La relation de couple elle-même est très différente. Au Québec, on dit souvent que la femme « gère » et « mène » le couple. En France, comme dans les autres pays latins, c'est plutôt l'homme qui
endosse ce rôle. Un homme « dominé » perdrait sa masculinité et son attrait vis-à-vis de la gente féminine. Cela ne veut pas dire que la femme a un rôle secondaire, bien au contraire. Elle peut
avoir une grande influence, et c'est d'ailleurs généralement le cas, mais elle devra se montrer indirecte et subtile. Les apparences importent, en public comme en privé. C'est pourquoi le
caractère plus direct et frontal des Québécoises va avoir tendance à choquer les hommes français. Certains, comme du reste de nombreux hommes latins, seront tout simplement incapables d'être avec
une femme qui mène ouvertement le couple.
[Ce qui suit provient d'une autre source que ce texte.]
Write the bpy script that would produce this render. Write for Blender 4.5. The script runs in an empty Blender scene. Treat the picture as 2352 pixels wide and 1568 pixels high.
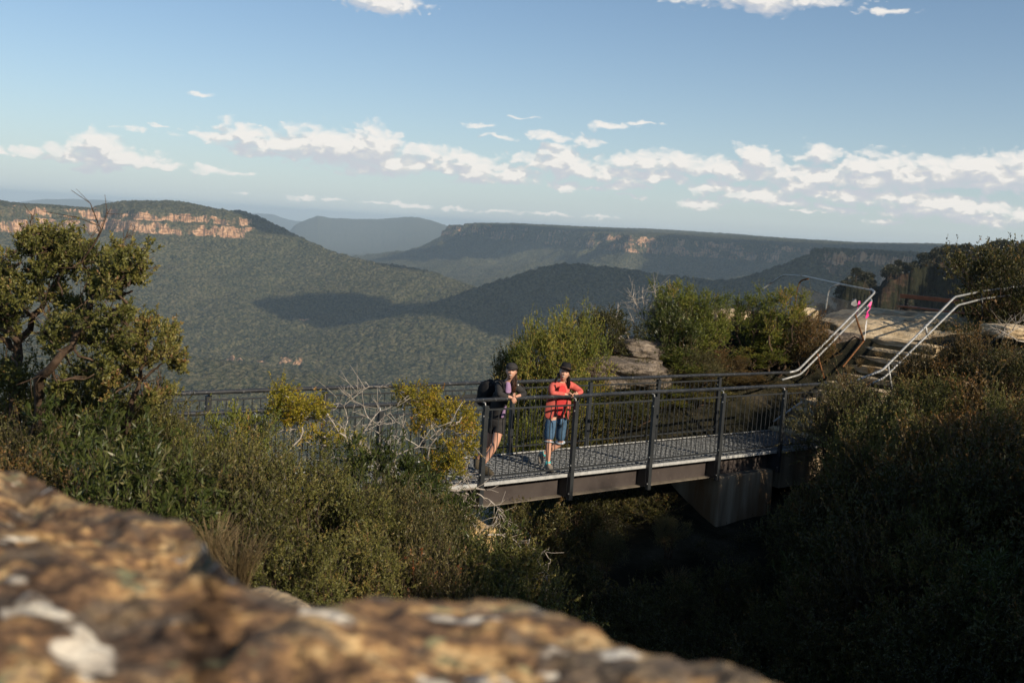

Le Code Napoléon de 1804, qui affirmait en substance que l'homme décide en cas de désaccord entre époux, fait maintenant sourire, mais il reflète encore partiellement la mentalité française. Les
femmes françaises savent qu'il n'est pas dans leur intérêt d'aller au conflit direct. Les femmes québécoises s'attendent souvent au contraire à ce que l'homme cède, et n'hésitent donc pas à
s'opposer ouvertement à lui pour régler un différend. De même, j'ai remarqué que les Québécoises vont plus facilement critiquer, voire insulter leur compagnon, ce qu'un Français tolérera
difficilement. La femme québécoise aura donc l'impression de faire face à un mur à l'ego surdimensionné, tandis l'homme français aura l'impression de faire face à une hystérique qui ne l'apprécie
pas voire le méprise. Comprendre et régler cette différence culturelle est probablement le plus gros obstacle auquel sont confrontés ces couples.